Bergdorf's theatrical stage sets—perhaps due to the architectural scale of the actual window frames and the bottomless talent of visual director David Hoey—are usually my favorite. This year's BG masterpiece windows (slideshow here) are no exception. Fanciful, elaborate and technically superb, they celebrate the city's great cultural institutions like The New York Philharmonic, above.
In the window, a cascade of neon instruments light up in sequence and crescendo visually to full blast. Prismatic perspective shows how symphonic music pours out, around, and over you.
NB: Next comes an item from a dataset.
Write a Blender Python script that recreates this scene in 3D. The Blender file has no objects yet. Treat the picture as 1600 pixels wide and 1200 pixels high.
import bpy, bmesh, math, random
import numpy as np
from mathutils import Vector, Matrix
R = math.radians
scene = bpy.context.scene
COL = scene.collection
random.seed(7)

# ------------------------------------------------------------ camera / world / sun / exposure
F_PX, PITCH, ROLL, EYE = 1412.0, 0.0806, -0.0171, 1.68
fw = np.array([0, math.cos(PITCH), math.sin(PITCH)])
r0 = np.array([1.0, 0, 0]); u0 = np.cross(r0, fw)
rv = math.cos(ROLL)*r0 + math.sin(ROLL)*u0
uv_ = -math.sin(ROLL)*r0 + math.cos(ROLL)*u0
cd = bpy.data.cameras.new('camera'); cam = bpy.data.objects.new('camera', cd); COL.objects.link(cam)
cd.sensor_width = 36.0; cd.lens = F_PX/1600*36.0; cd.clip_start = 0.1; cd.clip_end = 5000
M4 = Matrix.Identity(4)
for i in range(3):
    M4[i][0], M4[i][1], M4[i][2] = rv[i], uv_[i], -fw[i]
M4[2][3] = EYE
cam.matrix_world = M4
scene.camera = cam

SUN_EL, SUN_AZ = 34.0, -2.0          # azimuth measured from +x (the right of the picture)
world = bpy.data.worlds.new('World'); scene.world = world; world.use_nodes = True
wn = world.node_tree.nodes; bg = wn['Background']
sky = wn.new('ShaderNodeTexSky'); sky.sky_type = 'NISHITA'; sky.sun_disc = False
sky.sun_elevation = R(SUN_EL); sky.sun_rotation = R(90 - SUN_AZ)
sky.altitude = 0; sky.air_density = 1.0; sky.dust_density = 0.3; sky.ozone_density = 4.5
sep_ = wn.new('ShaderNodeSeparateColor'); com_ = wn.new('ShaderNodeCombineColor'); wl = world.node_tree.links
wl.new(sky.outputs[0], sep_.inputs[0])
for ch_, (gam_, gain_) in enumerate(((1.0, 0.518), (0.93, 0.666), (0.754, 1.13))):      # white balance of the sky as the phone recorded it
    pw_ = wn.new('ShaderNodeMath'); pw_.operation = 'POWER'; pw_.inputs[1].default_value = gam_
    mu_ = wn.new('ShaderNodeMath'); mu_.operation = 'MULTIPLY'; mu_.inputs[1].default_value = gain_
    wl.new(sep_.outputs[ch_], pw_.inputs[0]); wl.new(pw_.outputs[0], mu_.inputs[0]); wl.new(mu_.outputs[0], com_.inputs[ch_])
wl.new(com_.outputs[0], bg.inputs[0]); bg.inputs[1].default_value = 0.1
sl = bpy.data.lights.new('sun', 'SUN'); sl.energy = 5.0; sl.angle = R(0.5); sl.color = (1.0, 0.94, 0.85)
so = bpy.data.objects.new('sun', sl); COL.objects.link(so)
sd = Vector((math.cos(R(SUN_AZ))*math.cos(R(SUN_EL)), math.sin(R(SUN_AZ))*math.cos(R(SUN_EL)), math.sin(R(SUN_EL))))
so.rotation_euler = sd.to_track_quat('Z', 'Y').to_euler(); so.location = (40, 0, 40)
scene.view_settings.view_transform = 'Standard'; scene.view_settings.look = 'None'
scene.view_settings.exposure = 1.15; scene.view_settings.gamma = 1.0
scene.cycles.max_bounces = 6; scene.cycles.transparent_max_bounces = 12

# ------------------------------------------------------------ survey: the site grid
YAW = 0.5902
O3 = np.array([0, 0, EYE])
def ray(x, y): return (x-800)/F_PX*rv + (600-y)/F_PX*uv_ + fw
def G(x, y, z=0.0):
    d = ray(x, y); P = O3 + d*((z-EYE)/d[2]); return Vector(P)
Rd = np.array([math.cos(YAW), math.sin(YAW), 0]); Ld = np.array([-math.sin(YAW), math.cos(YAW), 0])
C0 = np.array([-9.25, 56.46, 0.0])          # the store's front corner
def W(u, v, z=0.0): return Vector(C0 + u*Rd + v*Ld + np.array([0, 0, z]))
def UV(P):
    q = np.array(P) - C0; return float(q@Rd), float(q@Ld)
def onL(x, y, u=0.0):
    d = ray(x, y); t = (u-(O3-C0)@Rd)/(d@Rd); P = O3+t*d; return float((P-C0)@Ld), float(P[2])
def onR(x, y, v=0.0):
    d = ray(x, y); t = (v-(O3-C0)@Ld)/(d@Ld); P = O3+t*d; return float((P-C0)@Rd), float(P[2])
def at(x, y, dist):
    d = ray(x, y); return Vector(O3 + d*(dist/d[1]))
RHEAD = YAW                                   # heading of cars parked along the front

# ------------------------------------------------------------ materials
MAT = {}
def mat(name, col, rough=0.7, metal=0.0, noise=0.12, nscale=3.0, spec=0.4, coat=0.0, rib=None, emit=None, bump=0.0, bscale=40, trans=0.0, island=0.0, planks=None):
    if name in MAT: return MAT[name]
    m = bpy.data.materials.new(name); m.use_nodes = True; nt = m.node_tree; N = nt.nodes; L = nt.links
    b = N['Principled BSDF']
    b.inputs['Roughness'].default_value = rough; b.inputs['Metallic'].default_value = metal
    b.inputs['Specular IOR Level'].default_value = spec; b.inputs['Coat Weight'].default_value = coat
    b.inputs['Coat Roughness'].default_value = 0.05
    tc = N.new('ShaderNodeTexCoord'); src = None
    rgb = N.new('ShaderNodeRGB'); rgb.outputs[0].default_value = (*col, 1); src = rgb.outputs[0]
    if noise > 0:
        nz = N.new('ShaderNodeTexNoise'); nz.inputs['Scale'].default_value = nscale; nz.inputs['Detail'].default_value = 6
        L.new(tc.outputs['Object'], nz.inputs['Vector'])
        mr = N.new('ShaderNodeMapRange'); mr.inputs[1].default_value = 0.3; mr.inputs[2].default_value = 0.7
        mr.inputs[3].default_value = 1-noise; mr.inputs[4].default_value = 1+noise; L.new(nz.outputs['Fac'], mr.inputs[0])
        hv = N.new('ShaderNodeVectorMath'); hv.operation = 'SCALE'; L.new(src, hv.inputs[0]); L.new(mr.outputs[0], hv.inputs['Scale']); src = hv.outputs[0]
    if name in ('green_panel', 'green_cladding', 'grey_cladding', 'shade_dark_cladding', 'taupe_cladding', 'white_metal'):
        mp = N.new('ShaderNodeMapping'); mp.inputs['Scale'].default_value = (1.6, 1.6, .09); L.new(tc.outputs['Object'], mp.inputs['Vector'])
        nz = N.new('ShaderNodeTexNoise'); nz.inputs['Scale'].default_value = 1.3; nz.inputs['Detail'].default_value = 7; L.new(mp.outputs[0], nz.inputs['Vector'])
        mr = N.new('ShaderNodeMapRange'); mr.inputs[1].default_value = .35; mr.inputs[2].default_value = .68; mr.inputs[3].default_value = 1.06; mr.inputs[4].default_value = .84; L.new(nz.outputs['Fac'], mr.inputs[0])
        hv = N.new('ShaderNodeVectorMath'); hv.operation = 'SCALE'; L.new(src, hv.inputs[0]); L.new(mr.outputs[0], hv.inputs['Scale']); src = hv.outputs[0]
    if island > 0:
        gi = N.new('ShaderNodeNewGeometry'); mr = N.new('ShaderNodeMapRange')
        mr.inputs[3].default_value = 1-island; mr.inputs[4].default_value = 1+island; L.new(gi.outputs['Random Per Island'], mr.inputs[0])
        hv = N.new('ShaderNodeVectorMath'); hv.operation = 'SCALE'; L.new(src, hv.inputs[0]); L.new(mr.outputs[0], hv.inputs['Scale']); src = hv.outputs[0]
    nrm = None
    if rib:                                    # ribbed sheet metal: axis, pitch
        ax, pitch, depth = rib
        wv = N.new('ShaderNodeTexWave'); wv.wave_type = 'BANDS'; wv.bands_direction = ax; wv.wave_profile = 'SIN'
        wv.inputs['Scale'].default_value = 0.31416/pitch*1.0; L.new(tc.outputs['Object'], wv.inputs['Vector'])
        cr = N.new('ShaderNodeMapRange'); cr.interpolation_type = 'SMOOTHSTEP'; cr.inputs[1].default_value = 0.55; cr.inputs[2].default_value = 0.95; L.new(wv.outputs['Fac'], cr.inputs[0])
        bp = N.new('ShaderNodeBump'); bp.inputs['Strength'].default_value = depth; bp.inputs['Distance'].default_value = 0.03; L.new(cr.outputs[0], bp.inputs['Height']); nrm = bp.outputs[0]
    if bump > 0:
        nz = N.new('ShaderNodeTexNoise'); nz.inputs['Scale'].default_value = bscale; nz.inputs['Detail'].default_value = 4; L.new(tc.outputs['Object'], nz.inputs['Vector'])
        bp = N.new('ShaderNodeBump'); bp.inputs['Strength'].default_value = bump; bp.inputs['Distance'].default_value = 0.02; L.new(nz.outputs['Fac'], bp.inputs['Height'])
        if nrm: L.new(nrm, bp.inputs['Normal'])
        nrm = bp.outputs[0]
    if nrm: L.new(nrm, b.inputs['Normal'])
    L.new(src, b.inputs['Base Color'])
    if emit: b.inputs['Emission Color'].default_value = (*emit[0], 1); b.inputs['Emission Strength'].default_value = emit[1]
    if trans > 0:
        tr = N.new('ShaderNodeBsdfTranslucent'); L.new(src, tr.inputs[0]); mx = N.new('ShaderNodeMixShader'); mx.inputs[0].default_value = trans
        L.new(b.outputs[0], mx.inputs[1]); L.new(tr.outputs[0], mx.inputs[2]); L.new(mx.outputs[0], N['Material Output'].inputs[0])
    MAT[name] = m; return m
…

A flamboyant and flame-haired conductor ignites the scene with back turned and arms raised. My secret fantasy is that as she conducts, she shatters something—not the window—but the notorious gendered glass ceiling of most of the world's great symphony orchestras.
What's that sound you hear? It's a #metoo army of stiletto heels grinding glass shards into grains of sand. Applause, please.
Smarter, New York
Smart cars are so adorable you just want to pick them up and put them in your pocket. Whenever I see one, I hope these extremely efficient and small-is-beautiful Mercedes are counterbalancing the horrendous number of gas-guzzling black SUV's picking up in the city. The jelly bean-sized cars are so well-designed for the Rush Hour maze that even the NYPD bought a fleet.
Some owners can't resist gloating. When I saw this blue subcompact backing up into a luggage-sized space, I thought, what a real New York car. It wasn't just Smart, it was also Smart-ass.